Alumna Transforms Everyday Objects Into Meaningful Art


Annie Legnini, FCRH ’16, uses everyday objects to portray the daily lives of people who grew up in the Bronx. (Courtesy of Instagram)

Artists like Van Gogh, Monet and Picasso made their art on a canvas with oil paints and watercolors in a now conventional way, but artist and Fordham alumna Annie Legnini, FCRH ’16, uses everyday objects to portray people’s daily lives, such as coffee filters, Pokemon cards and paper towels to create portraits of real people. 

Legnini has pioneered this original style of artwork as she creates art featuring the lives of people who grew up in the Bronx. During Legnini’s time at Fordham, she said she noticed the lack of awareness about the Bronx among other members of the Fordham community. So, when she graduated from Fordham with a B.A. in Visual Arts and Women’s Studies, she said she decided to focus her art projects on stories of the Bronx community.
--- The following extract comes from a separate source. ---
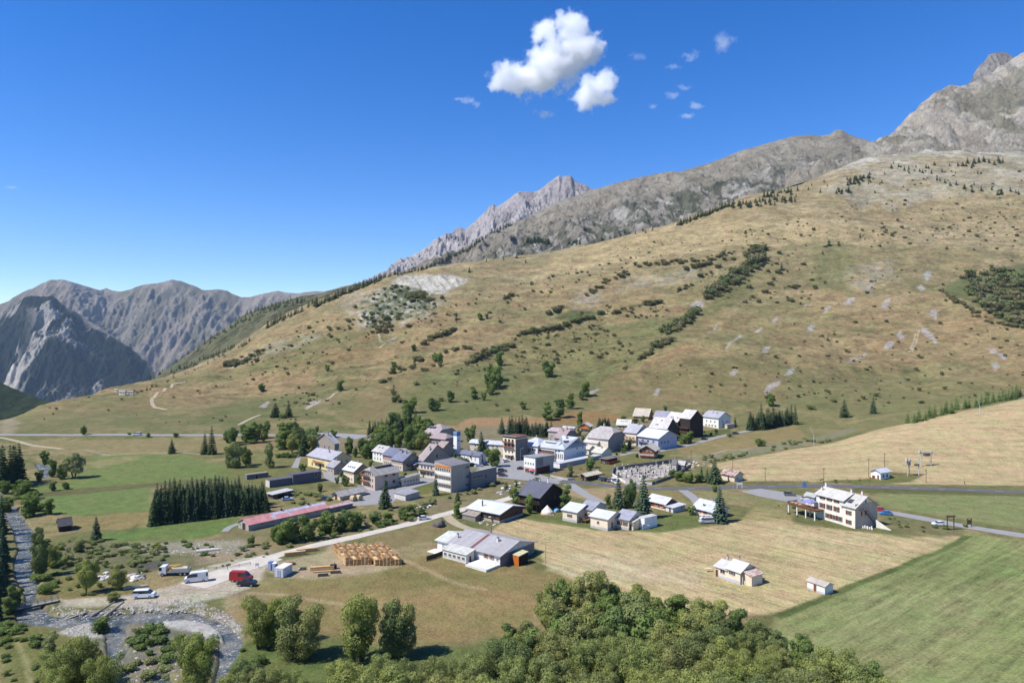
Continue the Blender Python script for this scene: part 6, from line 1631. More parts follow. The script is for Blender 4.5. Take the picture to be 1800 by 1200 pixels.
 def balcony(s, side, z, a=0.1, b=0.9, depth=1.2, rgb=(120, 78, 50), rail=(130, 84, 54), posts=0, slabc=None):
  x0, x1, y0, y1, z0, zt, pt, rd = s.b
  m1 = wood_mat(rgb) if slabc is None else wall_mat(slabc); m2 = wood_mat(rail); q = MB()
  if side == 'L': p0, p1 = x0+(x1-x0)*a, x0+(x1-x0)*b; M = Matrix.Translation((p0, y0-0.01, 0))
  else: p0, p1 = y0+(y1-y0)*a, y0+(y1-y0)*b; M = Matrix.Translation((x1+0.01, p0, 0)) @ Matrix.Rotation(PI/2, 4, 'Z')
  n = p1-p0
  q.box(0, n, -depth, 0, z-.16, z, m1, M)
  for zz in (0.25, 0.55, 0.85): q.box(0, n, -depth-.04, -depth, z+zz, z+zz+.17, m2, M)
  for e in (0, n-.06): q.box(e, e+.06, -depth+.0, -.002, z+.8, z+1.0, m2, M)
  k = max(2, int(n/1.6))
  for i in range(k+1): q.box(i*(n-.08)/k, i*(n-.08)/k+.08, -depth+.002, -depth+.08, z+.002, z+1.0, m2, M)
  if posts:
   for i in range(posts): xx = i*(n-.14)/(posts-1); q.box(xx, xx+.14, -depth+.1, -depth+.24, z0-1, z-.162, m1, M)
  q.build('balcony', s.e); return s
CREAM = (196, 182, 158); TAUPE = (158, 144, 130); WHITE = (205, 200, 192); LILAC = (158, 156, 160); LIGHTR = (190, 190, 194); DARKW = (62, 54, 50); WOODB = (104, 76, 56)
def hs(u0, v0, uL, uR, eh, label, name='house', cat='house', yaw=42, z=None, **k):
 h = House(u0, v0, label, name, cat, yaw, z=z); h.auto(uL, uR, eh, **k); return h
# ---- left part of the village
h = hs(588, 803, 553, 596, 24, 'stone house with a stepped grey gable behind the yellow porch house', yaw=30, ridge='y', pitch=33, wall=(140, 128, 116), roof=(170, 166, 164))
h.wins('L', 3, [2.2, 5.0], .8, 1.1).chimney(.6, .3)
h = hs(582, 828, 541, 618, 20, 'wide house with lilac grey roof and yellow walled porch', ridge='x', pitch=27, wall=(200, 180, 132), roof=(164, 162, 166), roof2=(150, 146, 150), over=.7)
h.wins('L', 3, [1.0], 1.1, 1.4, a=.05, b=.95).door('L', .55, 1.8, 2.6, (70, 54, 44)).wins('R', 3, [1.2, 3.6], .8, 1.0)
for fx, fy in ((.2, .6), (.45, .5), (.62, .35), (.85, .55)): h.chimney(fx, fy, 1.1, .5)
h.balcony('L', 3.0, .3, .7, 1.2)
h = hs(587, 834, 575, 609, 13, 'low grey gabled barn attached before the yellow porch house', yaw=44, ridge='x', pitch=34, wall=(150, 140, 130), roof=(152, 148, 150))
h.wins('L', 2, [1.0], .9, 1.2).wins('R', 2, [1.4], .8, .9).chimney(.5, .5, .8, .5)
h = hs(622, 849, 604, 650, 21, 'tall cream house with a shining white metal roof', yaw=44, ridge='x', pitch=34, wall=(200, 184, 160), roof=(224, 224, 224), roof2=(212, 212, 214), upper=(150, 128, 100), uf=.7)
h.wins('L', 4, [1.0, 3.6], .8, 1.1).wins('R', 2, [3.0], 1.2, 1.3).door('L', .5).chimney(.6, .55, 1.2, .6)
for fx in (.2, .4, .6, .8): h.skylight(fx, .35)
h = hs(659, 862, 636, 701, 27, 'large taupe hotel with half hipped grey roof and long roof slot', name='hotel', cat='hotel', ridge='y', pitch=30, hip=.4, wall=(178, 158, 142), roof=(152, 146, 138), roof2=(142, 136, 130), over=.8)
h.wins('L', 5, [1.0, 3.6, 6.0], .9, 1.3).wins('R', 2, [1.6, 5.0], 1.7, 1.6, a=.3, b=.95)
h.balcony('L', 3.2, .05, .6, 1.3).balcony('L', 5.7, .05, .6, 1.3).dormer(.55, .75, 9, .8, 1.6, (120, 112, 106), (70, 62, 58)).chimney(.3, .3, 1.3, .7)
L2, W2 = h.L, h.W
h = hs(706, 855, 699, 738, 13, 'low wing with a flat taupe roof right of the large hotel', name='hotel_wing', cat='building', ridge='flat', wall=(196, 182, 164), roof=(150, 144, 138), over=.5, mono=(0, 0, .8, .8))
h.wins('L', 1, [.9], 1.0, 1.3).wins('R', 5, [1.6], 1.0, .7).door('L', .85)
h = hs(713, 880, 693, 737, 9.5, 'row of garages with white doors and a flat lilac roof', name='garage_row', cat='garages', ridge='flat', wall=(168, 158, 146), roof=(150, 146, 148), mono=(0, 0, .5, .5), over=.35)
for t in (.12, .37, .62, .87): h.door('L', t, 2.0, 2.1, (196, 194, 190), name='garage_door')
h = hs(598, 879, 584, 642, 8, 'long single storey house with taupe roof and two round bales outside', yaw=38, ridge='y', pitch=27, wall=(190, 176, 150), roof=(160, 154, 146), over=.9)
h.wins('R', 6, [1.0], 1.1, .9).door('L', .5, 1.6, 2).wins('L', 1, [2.8], .7, .6, a=.1, b=.5)
# row of three roofs
h = hs(708, 828, 688, 738, 18, 'gabled house with blue grey roof at the end of the terrace row', yaw=42, ridge='x', pitch=31, wall=(186, 170, 152), roof=(116, 118, 132), roof2=(106, 108, 122), upper=(150, 134, 118))
h.wins('L', 5, [1.2, 3.4], .8, 1.1).wins('R', 3, [2.6, 5.0], 1.2, 1.2).balcony('R', 2.3, .2, .85, 1.2).chimney(.3, .4).chimney(.7, .4, 1.4)
h = hs(690, 821, 673, 716, 20, 'middle terrace house with the darkest blue grey roof', yaw=42, ridge='x', pitch=31, wall=(178, 160, 146), roof=(112, 114, 130), upper=(160, 120, 108))
h.wins('L', 4, [1.2, 3.6], .8, 1.1).chimney(.4, .5, 1.5)
h = hs(673, 813, 655, 696, 18, 'terrace house with worn pale roof at the left of the row', yaw=42, ridge='x', pitch=31, wall=WHITE, roof=(178, 172, 164))
h.wins('L', 3, [1.2, 3.6], .8, 1.1).skylight(.3, .6).skylight(.6, .6)
h = hs(728, 826, 717, 737, 9, 'small lean-to with pale blue roof beside the terrace row', name='shed', cat='shed', ridge='flat', wall=(110, 100, 94), roof=(186, 190, 196), mono=(0, 0, 1.2, 1.2))
h.wins('L', 2, [.8], .8, .8)
h = hs(744, 826, 733, 791, 17, 'brown gabled stone house left of the tower', yaw=40, ridge='x', pitch=36, wall=(146, 132, 120), roof=(156, 142, 136), roof2=(138, 126, 122))
h.wins('R', 1, [5.0], 1.3, 1.9, a=.3, b=.7).wins('R', 2, [1.5], 1.0, 1.2).chimney(.5, .6, 2.2, .8).chimney(.75, .3, 1.5, .7)
h = hs(764, 841, 736, 770, 23, 'cream balcony house left of the school block', ridge='flat', wall=(192, 180, 164), roof=(150, 144, 144), yaw=36)
h.wins('L', 4, [1.0, 4.0], 1.1, 1.4).balcony('L', 3.5, .02, .98, 1.4, rail=(188, 180, 168)).door('L', .3)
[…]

Legnini spoke about her work on Wednesday, Feb. 16 during Urban Storytelling Through Art, an event hosted by Campus Ministry. She explained that just as Ignatian flourishing is all about immersive imagination which means uncovering thinking patterns, habits, perspectives and the movements of the soul, her art focuses on immersive environments.

For example, Legnini spoke a lot about her Bronx Faces project in which she asked residents of the Bronx to share their unique life stories with her. Based on these stories, Legnini constructed portraits of each participant using conventional materials such as oil paints as well as ordinary materials such as Pokémon cards that were connected to an aspect of their stories. Legnini’s aim was to use these everyday materials to create an extraordinary piece of artwork, or to create “an ordinary that transcends the ordinary.”

Legnini further applied this technique in her portraiture installations, which are paintings that immerse the viewer within a certain space. For instance, when she created a painting of her friend, Brandon, who works in a library in the Bronx, she used pieces of his favorite books to literally construct him because, as Brandon had told her, those books were a part of his soul. The  portraiture installations do not have to be about an extraordinary event; instead, they are about the daily lives of individuals. 

“Highlighting the individual connects us to their world and to each other. No one exists on their own; we are all interconnected,” said Legnini. 

Vanessa Rotondo, associate director of campus engagement and senior advisor for Ignatian leadership, explained how Legnini’s work related to Ignatian values. 

“In the true Ignatian fashion, Annie noted how she finds her passion in the work to highlight the things we ordinarily would miss. Ignatius calls us to be creative as we find God in all things, and I think Annie invited us all into that tradition, through her creativity.”

Robert Parmach, director of Ignatian mission initiatives, said he has similar thoughts to Rotondo. 

“St. Ignatius was a big supporter of ‘immersive imagination’ — revealing the contours and reactions of your interior self. Being attentive to the movements of your entire being — attitudes, perspectives, habits, patterns of thought — and then working to offer the best version of yourself in response to the current situation. Visual art is a great way to tap into such emotional and spiritual intelligence with others.”